I say to you, Mr Speaker, and to the whole House that, like with the Chagos islands, the Prime Minister has been played. China is about to build an enormous spy hub in the centre of London—a ransom he had to pay before he could even get on the plane. I would never allow Britain to be held over a barrel like that. Yet again, the Prime Minister has negotiated our country into a weaker position in the world. His entire economic policy is to tax businesses more, regulate them harder and make energy so expensive that we deindustrialise, and then we can import Chinese wind turbines, solar panels and batteries for electric vehicles—all manufactured in a country that builds a coal-fired power station every other week. Did he speak to the Chinese about that?

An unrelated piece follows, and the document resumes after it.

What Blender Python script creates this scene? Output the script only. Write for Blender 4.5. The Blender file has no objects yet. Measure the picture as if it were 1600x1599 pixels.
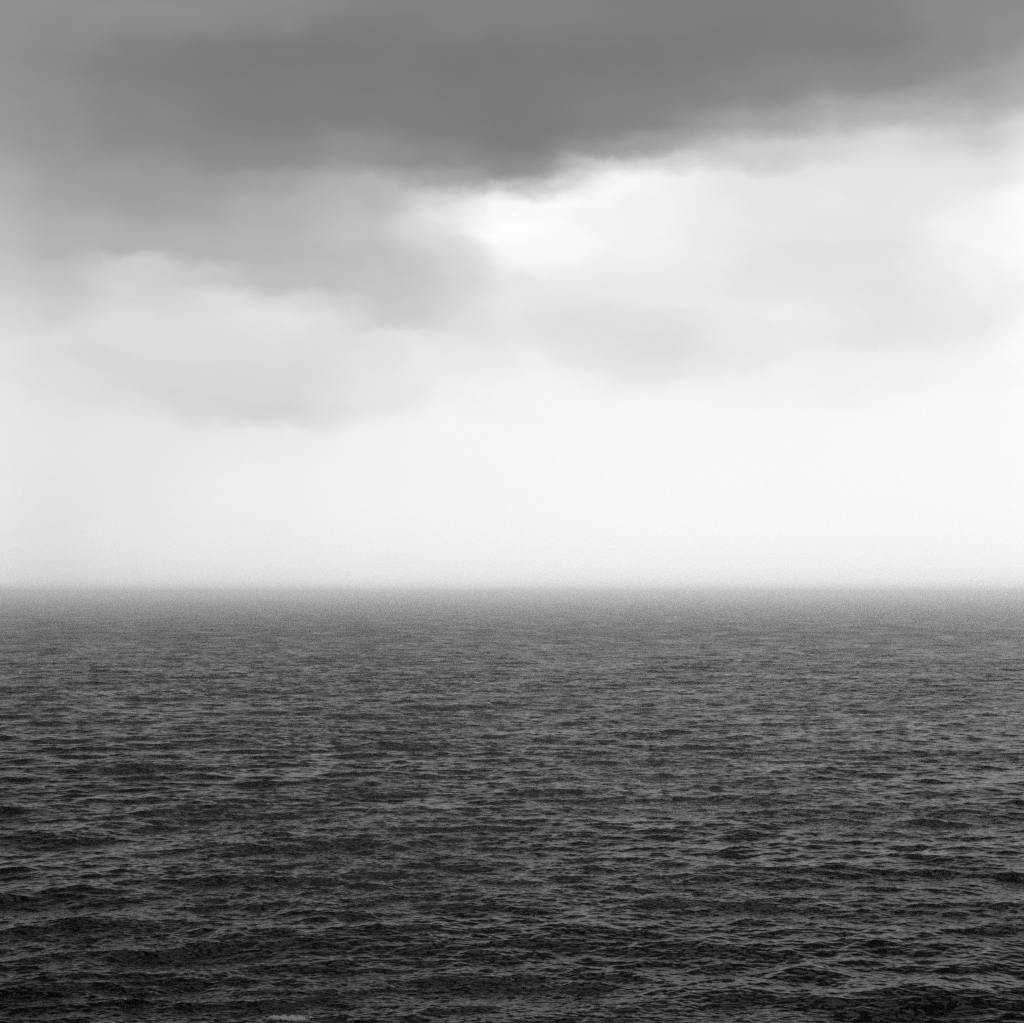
# A grey open sea under a heavy cloud deck, seen from a cliff top in mist (black-and-white photograph).
import bpy, math
import numpy as np

sc = bpy.context.scene
R = math.radians
rng = np.random.default_rng(11)

# ------------------------------------------------------------------ camera
H = 25.0                       # eye height over the mean water level, metres
F_PX = 1463.0                  # focal length in pixels of a 1024 px wide picture
cam_d = bpy.data.cameras.new("camera")
cam_d.sensor_width = 36.0
cam_d.lens = 18.0 / 0.35
cam_d.clip_start = 0.1
cam_d.clip_end = 60000.0
cam = bpy.data.objects.new("camera", cam_d)
sc.collection.objects.link(cam)
cam.location = (0.0, 0.0, H)
cam.rotation_euler = (R(90.0 + 3.16), 0.0, 0.0)
sc.camera = cam

# ------------------------------------------------------------------ render / exposure
sc.view_settings.view_transform = 'Standard'
sc.view_settings.look = 'None'
sc.view_settings.exposure = 0.0
sc.view_settings.gamma = 1.0
sc.render.filter_size = 1.8
sc.cycles.use_denoising = False      # the sampling noise stays as fine grain, like the film's
sc.cycles.max_bounces = 6
sc.cycles.glossy_bounces = 3
sc.cycles.diffuse_bounces = 2
sc.cycles.volume_bounces = 4
sc.cycles.use_adaptive_sampling = False

# ------------------------------------------------------------------ sky (world)
SUN_EL, SUN_AZ = 58.0, 4.0           # veiled sun: degrees up, degrees right of the view
world = bpy.data.worlds.new("World")
sc.world = world
world.use_nodes = True
nt = world.node_tree
nt.nodes.clear()
L = nt.links.new

def N(t, tree=None, **kw):
    n = (tree or nt).nodes.new(t)
    for k, v in kw.items():
        setattr(n, k, v)
    return n

def M(op, a, b=None, c=None, clamp=False, tree=None):
    tr = tree or nt
    n = tr.nodes.new('ShaderNodeMath'); n.operation = op; n.use_clamp = clamp
    for i, v in enumerate((a, b, c)):
        if v is None: continue
        if isinstance(v, (int, float)): n.inputs[i].default_value = v
        else: tr.links.new(v, n.inputs[i])
    return n.outputs[0]

def MIX(f, a, b, tree=None):
    tr = tree or nt
    n = tr.nodes.new('ShaderNodeMix'); n.data_type = 'FLOAT'
    for i, v in ((0, f), (2, a), (3, b)):
        if isinstance(v, (int, float)): n.inputs[i].default_value = v
        else: tr.links.new(v, n.inputs[i])
    return n.outputs[0]

def SMOOTH(v, lo, hi, tree=None, to0=0.0, to1=1.0, kind='SMOOTHSTEP'):
    tr = tree or nt
    n = tr.nodes.new('ShaderNodeMapRange'); n.interpolation_type = kind
    tr.links.new(v, n.inputs[0])
    n.inputs[1].default_value = lo; n.inputs[2].default_value = hi
    n.inputs[3].default_value = to0; n.inputs[4].default_value = to1
    return n.outputs[0]

def lin(s):
    s = s / 255.0
    return s / 12.92 if s <= 0.04045 else ((s + 0.055) / 1.055) ** 2.4

geo = N('ShaderNodeTexCoord')
sep = N('ShaderNodeSeparateXYZ'); L(geo.outputs['Generated'], sep.inputs[0])
dx, dy, dz = sep.outputs
az = M('MULTIPLY', M('ARCTAN2', dx, dy), 57.29578)
el = M('MULTIPLY', M('ARCSINE', dz), 57.29578)

def noise(vec, scale, detail=4.0, rough=0.5, seed=0.0):
    n = N('ShaderNodeTexNoise'); n.noise_dimensions = '4D'
    L(vec, n.inputs['Vector'])
    n.inputs['W'].default_value = seed
    n.inputs['Scale'].default_value = scale
    n.inputs['Detail'].default_value = detail
    n.inputs['Roughness'].default_value = rough
    return n.outputs[0]

# noise space: the direction itself, flattened so that cloud shapes lie down
comb = N('ShaderNodeCombineXYZ')
L(dx, comb.inputs[0]); L(dy, comb.inputs[1]); L(M('MULTIPLY', dz, 1.7), comb.inputs[2])
P = comb.outputs[0]
def wob(scale, detail, seed, rough=0.5):
    return M('SUBTRACT', noise(P, scale, detail, rough, seed), 0.5)
w1 = wob(6.0, 3.0, 1.0); w2 = wob(6.0, 3.0, 7.0)
w3 = wob(22.0, 5.0, 3.0, 0.55); w4 = wob(22.0, 5.0, 9.0, 0.55)
u = M('ADD', az, M('ADD', M('MULTIPLY', w1, 4.5), M('MULTIPLY', w3, 2.8)))
v = M('ADD', el, M('ADD', M('MULTIPLY', w2, 1.1), M('MULTIPLY', w4, 1.7)))

# brightness of the overcast by azimuth (columns) and elevation (stops), both in degrees
COLS = [
 (-21.3, [(0,232),(4,236),(7,236),(9,234),(10.4,222),(12,206),(13.5,192),(15,180),(17.3,156),(20,148),(22,148)]),
 (-17.5, [(0,222),(2,226),(5.5,230),(7.5,226),(9,222),(10.4,205),(11.6,192),(12.8,178),(15,160),(17.3,146),(20,142),(22,144)]),
 (-14.3, [(0,228),(2.5,232),(5.5,232),(7.5,226),(9,223),(10,222),(11.3,206),(12.3,200),(12.9,176),(15.1,156),(17.3,136),(19.5,132),(21.8,140)]),
 (-9.8,  [(0,236),(4,240),(5.8,236),(7,224),(9,222),(10.4,227),(11.2,214),(12.1,190),(13,180),(14.8,170),(15.7,158),(16.6,138),(18,127),(20.2,126),(22.5,139)]),
 (-5.0,  [(0,240),(3,244),(5.6,243),(7.5,236),(9.2,230),(9.9,226),(10.5,208),(12,200),(13.2,194),(14.4,189),(15.6,180),(16.8,147),(18.2,126),(20.6,122),(23,135)]),
 (-1.8,  [(0,242),(3,246),(6.5,246),(8,240),(9.4,234),(10.5,222),(12,216),(13.2,218),(14.4,224),(15.3,212),(16.1,160),(16.9,136),(18,124),(20.4,120),(22,132)]),
 (0.4,   [(0,243),(3,247),(7.9,246),(9.2,239),(10.5,230),(12,233),(13,246),(14.2,252),(15.0,250),(15.7,190),(16.2,138),(17.3,122),(20.2,120),(22,130)]),
 (5.0,   [(0,245),(3,249),(7.4,247),(8.5,236),(9.6,228),(11.7,236),(13,243),(14.7,244),(15.8,246),(16.5,212),(17,158),(18,131),(20.4,122),(22.4,128)]),
 (9.8,   [(0,245),(3,249),(6.5,248),(8,243),(9.4,240),(10.6,243),(11.6,235),(13,232),(14.5,232),(15.8,228),(16.8,208),(17.8,166),(19,136),(21.1,125),(22.5,128)]),
 (14.6,  [(0,246),(3,249),(6.5,249),(8.7,241),(9.6,232),(11.3,230),(12.6,231),(14.2,230),(15.9,228),(16.9,220),(18,180),(19.2,140),(20.5,126),(22,130)]),
 (18.0,  [(0,247),(3,250),(6.5,250),(8.5,246),(10,238),(12.3,246),(14,244),(15.6,228),(17,205),(18.6,162),(19.8,140),(21.5,140)]),
 (20.0, [(0,250),(3,252),(9,252),(14,252),(15.5,244),(17,226),(18.6,172),(20,146),(22,140)]),
]
VMAX = 30.0
vn = M('DIVIDE', v, VMAX, clamp=True)
prev = None; last = None
for i, (uc, stops) in enumerate(COLS):
    cr = N('ShaderNodeValToRGB'); r_ = cr.color_ramp; r_.interpolation = 'EASE'
    L(vn, cr.inputs[0])
    r_.elements[0].position = 0.0; r_.elements[1].position = 1.0
    end = 128 + 4 * (i % 3)
    r_.elements[1].color = (lin(end),) * 3 + (1,)
    r_.elements[0].color = (lin(stops[0][1]),) * 3 + (1,)
    for e_, g in stops[1:]:
        x = r_.elements.new(e_ / VMAX); x.color = (lin(g),) * 3 + (1,)
    bw = N('ShaderNodeRGBToBW'); L(cr.outputs[0], bw.inputs[0])
    if prev is None: prev = bw.outputs[0]
    else: prev = MIX(SMOOTH(u, last, uc), prev, bw.outputs[0])
    last = uc
tone = prev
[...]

What did the Prime Minister’s trip achieve for Jimmy Lai? Nothing. Did China promise to stop fuelling Putin’s war machine in Ukraine? It does not sound like it. What did this trip achieve for the Uyghurs who are being enslaved? Absolutely nothing. Has China agreed to stop its relentless cyber-attacks? We all know the answer to that. The reality is that China showed its strength, and Britain was pushed around, literally. It is no wonder that President Xi praised the Labour party; the Conservatives stood up for Britain—we do not get pushed around.
Britain is a great trading nation. Of course we should engage with other countries, even hostile ones—[Interruption.]
Yet again, the Prime Minister had to spend time on a foreign trip responding to revelations about the vile paedophile and sex trafficker Jeffrey Epstein’s relationship with Lord Mandelson. The Prime Minister has rightly said that Mandelson should resign from the other place, but since he has not, will he back a simple piece of legislation to strip him of his peerage? Surely this House could pass it tomorrow.